━━━ DATASET SECTION ━━━

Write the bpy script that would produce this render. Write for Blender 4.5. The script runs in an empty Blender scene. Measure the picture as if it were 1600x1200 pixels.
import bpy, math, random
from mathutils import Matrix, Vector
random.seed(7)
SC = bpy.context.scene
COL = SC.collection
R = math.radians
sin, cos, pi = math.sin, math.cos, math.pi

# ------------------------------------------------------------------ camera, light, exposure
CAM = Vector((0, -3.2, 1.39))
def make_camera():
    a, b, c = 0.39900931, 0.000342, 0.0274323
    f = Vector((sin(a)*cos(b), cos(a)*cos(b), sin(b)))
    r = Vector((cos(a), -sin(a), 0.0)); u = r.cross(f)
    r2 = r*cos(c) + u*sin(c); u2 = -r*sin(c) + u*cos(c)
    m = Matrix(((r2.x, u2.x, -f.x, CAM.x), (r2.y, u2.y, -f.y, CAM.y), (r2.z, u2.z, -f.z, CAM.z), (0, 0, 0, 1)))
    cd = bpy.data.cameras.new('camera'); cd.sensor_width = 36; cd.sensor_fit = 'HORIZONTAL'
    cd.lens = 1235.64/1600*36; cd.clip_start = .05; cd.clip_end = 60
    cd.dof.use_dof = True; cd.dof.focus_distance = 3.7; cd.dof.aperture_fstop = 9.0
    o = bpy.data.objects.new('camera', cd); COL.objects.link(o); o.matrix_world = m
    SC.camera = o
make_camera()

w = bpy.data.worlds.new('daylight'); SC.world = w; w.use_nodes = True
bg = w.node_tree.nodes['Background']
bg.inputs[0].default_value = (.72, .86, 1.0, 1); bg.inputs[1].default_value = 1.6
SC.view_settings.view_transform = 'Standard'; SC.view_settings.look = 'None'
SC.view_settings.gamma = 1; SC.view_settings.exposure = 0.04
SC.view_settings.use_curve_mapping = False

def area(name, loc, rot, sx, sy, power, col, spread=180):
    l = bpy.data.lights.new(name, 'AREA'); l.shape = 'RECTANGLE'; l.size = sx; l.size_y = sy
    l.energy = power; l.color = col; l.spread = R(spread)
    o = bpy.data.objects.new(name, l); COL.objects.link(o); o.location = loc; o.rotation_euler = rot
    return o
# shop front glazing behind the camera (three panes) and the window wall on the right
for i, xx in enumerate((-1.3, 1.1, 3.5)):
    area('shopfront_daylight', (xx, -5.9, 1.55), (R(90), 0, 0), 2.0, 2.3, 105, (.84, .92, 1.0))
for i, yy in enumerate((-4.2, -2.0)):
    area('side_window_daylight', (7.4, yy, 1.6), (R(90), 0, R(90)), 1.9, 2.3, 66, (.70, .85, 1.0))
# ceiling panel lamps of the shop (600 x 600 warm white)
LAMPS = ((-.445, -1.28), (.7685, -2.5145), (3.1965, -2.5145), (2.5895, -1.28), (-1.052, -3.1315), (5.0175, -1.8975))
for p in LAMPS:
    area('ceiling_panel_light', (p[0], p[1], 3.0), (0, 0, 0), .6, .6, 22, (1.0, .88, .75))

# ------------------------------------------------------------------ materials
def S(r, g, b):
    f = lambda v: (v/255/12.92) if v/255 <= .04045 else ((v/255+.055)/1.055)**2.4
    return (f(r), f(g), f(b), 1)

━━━

§ CHALLENGE: All of the data must be returned exactly.

§ OUTPUT FOR THIS TASK:
Write the bpy script that would produce this render. Write for Blender 4.5. The script runs in an empty Blender scene. Measure the picture as if it were 1600x1200 pixels.
import bpy, math, random
from mathutils import Matrix, Vector
random.seed(7)
SC = bpy.context.scene
COL = SC.collection
R = math.radians
sin, cos, pi = math.sin, math.cos, math.pi

# ------------------------------------------------------------------ camera, light, exposure
CAM = Vector((0, -3.2, 1.39))
def make_camera():
    a, b, c = 0.39900931, 0.000342, 0.0274323
    f = Vector((sin(a)*cos(b), cos(a)*cos(b), sin(b)))
    r = Vector((cos(a), -sin(a), 0.0)); u = r.cross(f)
    r2 = r*cos(c) + u*sin(c); u2 = -r*sin(c) + u*cos(c)
    m = Matrix(((r2.x, u2.x, -f.x, CAM.x), (r2.y, u2.y, -f.y, CAM.y), (r2.z, u2.z, -f.z, CAM.z), (0, 0, 0, 1)))
    cd = bpy.data.cameras.new('camera'); cd.sensor_width = 36; cd.sensor_fit = 'HORIZONTAL'
    cd.lens = 1235.64/1600*36; cd.clip_start = .05; cd.clip_end = 60
    cd.dof.use_dof = True; cd.dof.focus_distance = 3.7; cd.dof.aperture_fstop = 9.0
    o = bpy.data.objects.new('camera', cd); COL.objects.link(o); o.matrix_world = m
    SC.camera = o
make_camera()

w = bpy.data.worlds.new('daylight'); SC.world = w; w.use_nodes = True
bg = w.node_tree.nodes['Background']
bg.inputs[0].default_value = (.72, .86, 1.0, 1); bg.inputs[1].default_value = 1.6
SC.view_settings.view_transform = 'Standard'; SC.view_settings.look = 'None'
SC.view_settings.gamma = 1; SC.view_settings.exposure = 0.04
SC.view_settings.use_curve_mapping = False

def area(name, loc, rot, sx, sy, power, col, spread=180):
    l = bpy.data.lights.new(name, 'AREA'); l.shape = 'RECTANGLE'; l.size = sx; l.size_y = sy
    l.energy = power; l.color = col; l.spread = R(spread)
    o = bpy.data.objects.new(name, l); COL.objects.link(o); o.location = loc; o.rotation_euler = rot
    return o
# shop front glazing behind the camera (three panes) and the window wall on the right
for i, xx in enumerate((-1.3, 1.1, 3.5)):
    area('shopfront_daylight', (xx, -5.9, 1.55), (R(90), 0, 0), 2.0, 2.3, 105, (.84, .92, 1.0))
for i, yy in enumerate((-4.2, -2.0)):
    area('side_window_daylight', (7.4, yy, 1.6), (R(90), 0, R(90)), 1.9, 2.3, 66, (.70, .85, 1.0))
# ceiling panel lamps of the shop (600 x 600 warm white)
LAMPS = ((-.445, -1.28), (.7685, -2.5145), (3.1965, -2.5145), (2.5895, -1.28), (-1.052, -3.1315), (5.0175, -1.8975))
for p in LAMPS:
    area('ceiling_panel_light', (p[0], p[1], 3.0), (0, 0, 0), .6, .6, 22, (1.0, .88, .75))

# ------------------------------------------------------------------ materials
def S(r, g, b):
    f = lambda v: (v/255/12.92) if v/255 <= .04045 else ((v/255+.055)/1.055)**2.4
    return (f(r), f(g), f(b), 1)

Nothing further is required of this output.